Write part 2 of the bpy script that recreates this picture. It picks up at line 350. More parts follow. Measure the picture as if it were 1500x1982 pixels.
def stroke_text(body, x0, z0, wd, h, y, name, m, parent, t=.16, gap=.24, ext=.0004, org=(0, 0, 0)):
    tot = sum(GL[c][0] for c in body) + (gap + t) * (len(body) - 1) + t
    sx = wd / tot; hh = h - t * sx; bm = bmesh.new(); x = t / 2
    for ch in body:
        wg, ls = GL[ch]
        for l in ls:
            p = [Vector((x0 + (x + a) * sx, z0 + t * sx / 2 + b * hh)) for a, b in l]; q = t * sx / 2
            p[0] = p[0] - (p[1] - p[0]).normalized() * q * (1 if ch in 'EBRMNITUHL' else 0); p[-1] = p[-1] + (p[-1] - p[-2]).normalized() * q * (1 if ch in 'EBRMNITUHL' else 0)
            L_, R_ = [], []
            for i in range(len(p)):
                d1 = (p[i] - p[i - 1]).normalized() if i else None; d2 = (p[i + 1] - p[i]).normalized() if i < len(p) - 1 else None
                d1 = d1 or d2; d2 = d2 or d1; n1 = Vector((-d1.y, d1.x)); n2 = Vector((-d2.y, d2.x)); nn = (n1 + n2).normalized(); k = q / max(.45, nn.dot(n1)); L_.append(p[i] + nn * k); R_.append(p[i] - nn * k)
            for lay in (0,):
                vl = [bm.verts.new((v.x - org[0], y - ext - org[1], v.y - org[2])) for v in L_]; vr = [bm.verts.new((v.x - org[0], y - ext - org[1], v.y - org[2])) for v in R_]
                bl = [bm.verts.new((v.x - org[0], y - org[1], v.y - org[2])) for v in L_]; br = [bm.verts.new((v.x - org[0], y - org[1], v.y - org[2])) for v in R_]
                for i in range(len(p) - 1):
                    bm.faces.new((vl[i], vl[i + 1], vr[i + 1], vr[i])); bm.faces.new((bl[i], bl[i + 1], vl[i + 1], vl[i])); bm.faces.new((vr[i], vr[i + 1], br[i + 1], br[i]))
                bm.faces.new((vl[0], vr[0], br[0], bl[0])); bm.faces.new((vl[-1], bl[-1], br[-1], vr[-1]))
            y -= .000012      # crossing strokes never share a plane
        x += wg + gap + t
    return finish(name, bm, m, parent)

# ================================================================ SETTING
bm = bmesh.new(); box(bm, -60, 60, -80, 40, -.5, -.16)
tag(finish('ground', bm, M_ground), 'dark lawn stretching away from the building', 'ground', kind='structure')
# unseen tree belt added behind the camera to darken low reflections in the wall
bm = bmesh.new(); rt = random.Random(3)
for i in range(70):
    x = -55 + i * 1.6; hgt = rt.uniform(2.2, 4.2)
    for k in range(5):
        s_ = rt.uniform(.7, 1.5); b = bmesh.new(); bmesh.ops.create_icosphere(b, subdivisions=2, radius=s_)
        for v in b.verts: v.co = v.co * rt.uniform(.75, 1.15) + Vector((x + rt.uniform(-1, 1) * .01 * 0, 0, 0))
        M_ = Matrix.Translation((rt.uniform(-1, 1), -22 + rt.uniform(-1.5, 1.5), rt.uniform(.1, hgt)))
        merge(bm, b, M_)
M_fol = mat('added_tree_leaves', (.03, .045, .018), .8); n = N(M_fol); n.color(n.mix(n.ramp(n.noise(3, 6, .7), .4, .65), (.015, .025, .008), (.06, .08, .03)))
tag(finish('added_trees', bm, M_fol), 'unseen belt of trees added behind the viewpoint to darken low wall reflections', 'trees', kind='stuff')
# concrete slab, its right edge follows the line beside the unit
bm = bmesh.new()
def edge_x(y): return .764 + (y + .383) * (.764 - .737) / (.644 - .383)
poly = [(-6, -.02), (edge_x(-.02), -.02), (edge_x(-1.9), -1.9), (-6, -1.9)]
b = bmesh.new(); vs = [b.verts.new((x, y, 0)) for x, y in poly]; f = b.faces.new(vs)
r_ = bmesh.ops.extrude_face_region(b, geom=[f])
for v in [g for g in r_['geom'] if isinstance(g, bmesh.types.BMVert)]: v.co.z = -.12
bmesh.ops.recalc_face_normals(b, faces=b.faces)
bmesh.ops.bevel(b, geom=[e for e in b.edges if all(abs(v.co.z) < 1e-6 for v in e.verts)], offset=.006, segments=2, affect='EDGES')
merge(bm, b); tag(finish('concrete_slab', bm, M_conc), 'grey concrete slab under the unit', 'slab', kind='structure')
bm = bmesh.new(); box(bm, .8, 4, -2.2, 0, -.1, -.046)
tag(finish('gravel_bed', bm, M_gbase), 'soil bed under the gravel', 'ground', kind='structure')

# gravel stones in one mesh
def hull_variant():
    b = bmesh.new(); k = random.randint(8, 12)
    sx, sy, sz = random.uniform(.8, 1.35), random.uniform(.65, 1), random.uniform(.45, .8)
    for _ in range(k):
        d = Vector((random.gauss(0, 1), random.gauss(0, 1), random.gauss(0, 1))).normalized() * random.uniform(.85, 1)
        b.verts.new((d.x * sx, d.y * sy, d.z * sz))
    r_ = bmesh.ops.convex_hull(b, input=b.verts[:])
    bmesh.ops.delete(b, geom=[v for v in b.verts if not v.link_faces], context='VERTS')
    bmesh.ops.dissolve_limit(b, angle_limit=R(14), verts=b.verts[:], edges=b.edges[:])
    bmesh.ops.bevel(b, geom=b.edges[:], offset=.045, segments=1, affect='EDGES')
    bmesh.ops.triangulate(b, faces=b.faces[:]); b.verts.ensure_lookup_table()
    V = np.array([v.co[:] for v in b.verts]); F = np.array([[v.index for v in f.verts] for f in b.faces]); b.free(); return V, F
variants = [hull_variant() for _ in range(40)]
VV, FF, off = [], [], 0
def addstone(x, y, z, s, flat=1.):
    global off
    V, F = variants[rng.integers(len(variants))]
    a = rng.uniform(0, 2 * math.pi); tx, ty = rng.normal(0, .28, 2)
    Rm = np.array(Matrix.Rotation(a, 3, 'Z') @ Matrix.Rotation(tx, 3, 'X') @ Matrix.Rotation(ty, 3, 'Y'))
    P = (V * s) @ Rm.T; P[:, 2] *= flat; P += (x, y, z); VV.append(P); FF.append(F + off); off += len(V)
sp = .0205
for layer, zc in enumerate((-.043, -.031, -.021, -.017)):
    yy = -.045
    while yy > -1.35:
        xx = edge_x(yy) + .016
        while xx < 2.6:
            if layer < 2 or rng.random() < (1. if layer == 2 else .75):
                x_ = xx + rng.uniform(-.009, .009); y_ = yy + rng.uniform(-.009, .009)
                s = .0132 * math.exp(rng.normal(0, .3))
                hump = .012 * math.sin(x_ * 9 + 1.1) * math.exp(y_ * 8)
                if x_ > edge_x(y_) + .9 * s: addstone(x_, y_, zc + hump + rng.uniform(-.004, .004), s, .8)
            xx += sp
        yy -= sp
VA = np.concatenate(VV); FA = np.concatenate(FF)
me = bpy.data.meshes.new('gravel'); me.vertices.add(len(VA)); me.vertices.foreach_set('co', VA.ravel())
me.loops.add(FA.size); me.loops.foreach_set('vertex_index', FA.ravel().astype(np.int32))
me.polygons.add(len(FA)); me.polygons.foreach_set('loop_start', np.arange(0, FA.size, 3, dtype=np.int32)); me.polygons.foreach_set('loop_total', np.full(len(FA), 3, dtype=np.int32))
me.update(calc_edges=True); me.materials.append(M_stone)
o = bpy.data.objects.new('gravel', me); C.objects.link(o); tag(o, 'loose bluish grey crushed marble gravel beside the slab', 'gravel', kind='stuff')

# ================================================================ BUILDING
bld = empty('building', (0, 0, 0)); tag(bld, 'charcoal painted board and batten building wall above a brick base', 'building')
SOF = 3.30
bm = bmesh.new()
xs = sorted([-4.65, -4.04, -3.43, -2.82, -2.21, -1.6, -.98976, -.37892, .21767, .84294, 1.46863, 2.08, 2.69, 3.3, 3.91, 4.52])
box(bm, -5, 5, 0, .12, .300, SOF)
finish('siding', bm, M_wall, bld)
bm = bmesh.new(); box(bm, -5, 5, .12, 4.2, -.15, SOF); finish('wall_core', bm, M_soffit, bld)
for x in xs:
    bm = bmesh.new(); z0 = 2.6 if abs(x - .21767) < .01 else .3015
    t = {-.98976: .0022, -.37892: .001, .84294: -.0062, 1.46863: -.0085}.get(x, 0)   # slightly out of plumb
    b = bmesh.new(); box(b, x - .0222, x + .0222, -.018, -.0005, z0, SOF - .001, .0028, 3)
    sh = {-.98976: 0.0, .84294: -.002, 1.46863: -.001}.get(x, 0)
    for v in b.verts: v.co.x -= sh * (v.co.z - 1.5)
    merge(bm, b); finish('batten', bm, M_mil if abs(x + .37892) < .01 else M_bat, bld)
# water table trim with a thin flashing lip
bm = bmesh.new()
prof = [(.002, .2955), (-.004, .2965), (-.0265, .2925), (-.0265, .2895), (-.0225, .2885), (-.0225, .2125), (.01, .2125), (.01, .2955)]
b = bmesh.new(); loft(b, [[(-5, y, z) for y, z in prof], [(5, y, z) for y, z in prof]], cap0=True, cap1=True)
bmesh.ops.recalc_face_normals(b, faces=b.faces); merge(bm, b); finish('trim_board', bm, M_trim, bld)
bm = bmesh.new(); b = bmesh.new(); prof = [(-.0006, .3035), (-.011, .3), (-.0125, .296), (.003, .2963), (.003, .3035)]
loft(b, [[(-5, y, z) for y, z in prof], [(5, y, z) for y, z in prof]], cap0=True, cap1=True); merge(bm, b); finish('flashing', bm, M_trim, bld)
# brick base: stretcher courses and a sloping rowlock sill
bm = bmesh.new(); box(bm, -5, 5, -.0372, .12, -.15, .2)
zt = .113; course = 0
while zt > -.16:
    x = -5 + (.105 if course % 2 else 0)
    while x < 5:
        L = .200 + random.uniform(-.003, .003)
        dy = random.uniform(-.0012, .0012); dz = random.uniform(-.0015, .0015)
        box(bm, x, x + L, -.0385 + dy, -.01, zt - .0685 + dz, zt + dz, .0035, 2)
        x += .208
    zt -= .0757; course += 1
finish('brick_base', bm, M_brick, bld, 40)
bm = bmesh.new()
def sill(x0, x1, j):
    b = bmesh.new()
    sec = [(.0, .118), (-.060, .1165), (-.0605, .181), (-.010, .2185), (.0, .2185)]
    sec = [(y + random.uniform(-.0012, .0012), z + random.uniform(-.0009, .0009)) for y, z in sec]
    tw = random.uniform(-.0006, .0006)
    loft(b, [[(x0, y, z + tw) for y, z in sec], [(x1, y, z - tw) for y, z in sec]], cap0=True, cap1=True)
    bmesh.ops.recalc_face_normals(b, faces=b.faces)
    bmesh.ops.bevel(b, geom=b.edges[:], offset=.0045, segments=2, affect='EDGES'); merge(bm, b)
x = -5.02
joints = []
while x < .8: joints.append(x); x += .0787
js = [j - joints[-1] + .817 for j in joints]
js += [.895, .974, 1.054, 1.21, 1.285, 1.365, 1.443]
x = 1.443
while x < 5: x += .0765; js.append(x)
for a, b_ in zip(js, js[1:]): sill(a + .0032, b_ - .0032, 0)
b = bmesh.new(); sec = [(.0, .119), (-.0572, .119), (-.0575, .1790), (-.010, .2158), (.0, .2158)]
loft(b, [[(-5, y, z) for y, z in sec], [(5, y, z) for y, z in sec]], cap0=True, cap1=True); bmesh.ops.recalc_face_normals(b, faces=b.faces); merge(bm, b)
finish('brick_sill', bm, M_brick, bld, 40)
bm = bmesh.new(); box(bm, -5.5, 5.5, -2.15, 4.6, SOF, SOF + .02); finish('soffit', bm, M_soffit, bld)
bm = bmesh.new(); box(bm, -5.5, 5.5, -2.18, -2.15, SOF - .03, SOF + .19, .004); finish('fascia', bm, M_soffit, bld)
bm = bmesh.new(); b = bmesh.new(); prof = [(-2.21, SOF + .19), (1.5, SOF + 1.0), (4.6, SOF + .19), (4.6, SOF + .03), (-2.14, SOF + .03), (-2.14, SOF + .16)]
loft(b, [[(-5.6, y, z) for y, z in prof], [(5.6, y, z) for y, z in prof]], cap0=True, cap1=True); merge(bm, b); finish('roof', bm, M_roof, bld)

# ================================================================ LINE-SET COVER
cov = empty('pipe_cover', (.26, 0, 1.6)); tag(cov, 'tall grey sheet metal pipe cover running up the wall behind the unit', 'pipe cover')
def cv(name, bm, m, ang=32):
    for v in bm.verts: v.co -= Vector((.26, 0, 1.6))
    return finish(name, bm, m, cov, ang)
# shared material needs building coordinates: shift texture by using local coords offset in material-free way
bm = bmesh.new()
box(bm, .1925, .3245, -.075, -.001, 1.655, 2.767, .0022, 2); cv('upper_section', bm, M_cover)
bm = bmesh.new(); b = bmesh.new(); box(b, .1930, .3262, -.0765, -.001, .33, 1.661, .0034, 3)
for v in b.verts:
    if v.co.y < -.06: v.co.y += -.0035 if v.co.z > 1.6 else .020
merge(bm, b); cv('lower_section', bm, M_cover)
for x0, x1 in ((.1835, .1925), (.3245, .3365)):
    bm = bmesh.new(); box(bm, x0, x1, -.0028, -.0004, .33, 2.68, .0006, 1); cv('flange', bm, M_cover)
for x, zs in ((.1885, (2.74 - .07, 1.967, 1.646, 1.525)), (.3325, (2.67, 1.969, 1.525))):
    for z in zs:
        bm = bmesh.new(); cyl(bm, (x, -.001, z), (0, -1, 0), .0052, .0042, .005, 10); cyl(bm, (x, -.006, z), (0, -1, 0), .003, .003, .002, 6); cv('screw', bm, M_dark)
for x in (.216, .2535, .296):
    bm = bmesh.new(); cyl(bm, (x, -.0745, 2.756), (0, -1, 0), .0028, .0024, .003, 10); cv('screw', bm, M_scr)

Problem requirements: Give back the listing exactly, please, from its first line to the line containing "return finish(name, bm, m, parent)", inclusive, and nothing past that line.

Solution to this task:
Write part 2 of the bpy script that recreates this picture. It picks up at line 350. More parts follow. Measure the picture as if it were 1500x1982 pixels.
def stroke_text(body, x0, z0, wd, h, y, name, m, parent, t=.16, gap=.24, ext=.0004, org=(0, 0, 0)):
    tot = sum(GL[c][0] for c in body) + (gap + t) * (len(body) - 1) + t
    sx = wd / tot; hh = h - t * sx; bm = bmesh.new(); x = t / 2
    for ch in body:
        wg, ls = GL[ch]
        for l in ls:
            p = [Vector((x0 + (x + a) * sx, z0 + t * sx / 2 + b * hh)) for a, b in l]; q = t * sx / 2
            p[0] = p[0] - (p[1] - p[0]).normalized() * q * (1 if ch in 'EBRMNITUHL' else 0); p[-1] = p[-1] + (p[-1] - p[-2]).normalized() * q * (1 if ch in 'EBRMNITUHL' else 0)
            L_, R_ = [], []
            for i in range(len(p)):
                d1 = (p[i] - p[i - 1]).normalized() if i else None; d2 = (p[i + 1] - p[i]).normalized() if i < len(p) - 1 else None
                d1 = d1 or d2; d2 = d2 or d1; n1 = Vector((-d1.y, d1.x)); n2 = Vector((-d2.y, d2.x)); nn = (n1 + n2).normalized(); k = q / max(.45, nn.dot(n1)); L_.append(p[i] + nn * k); R_.append(p[i] - nn * k)
            for lay in (0,):
                vl = [bm.verts.new((v.x - org[0], y - ext - org[1], v.y - org[2])) for v in L_]; vr = [bm.verts.new((v.x - org[0], y - ext - org[1], v.y - org[2])) for v in R_]
                bl = [bm.verts.new((v.x - org[0], y - org[1], v.y - org[2])) for v in L_]; br = [bm.verts.new((v.x - org[0], y - org[1], v.y - org[2])) for v in R_]
                for i in range(len(p) - 1):
                    bm.faces.new((vl[i], vl[i + 1], vr[i + 1], vr[i])); bm.faces.new((bl[i], bl[i + 1], vl[i + 1], vl[i])); bm.faces.new((vr[i], vr[i + 1], br[i + 1], br[i]))
                bm.faces.new((vl[0], vr[0], br[0], bl[0])); bm.faces.new((vl[-1], bl[-1], br[-1], vr[-1]))
            y -= .000012      # crossing strokes never share a plane
        x += wg + gap + t
    return finish(name, bm, m, parent)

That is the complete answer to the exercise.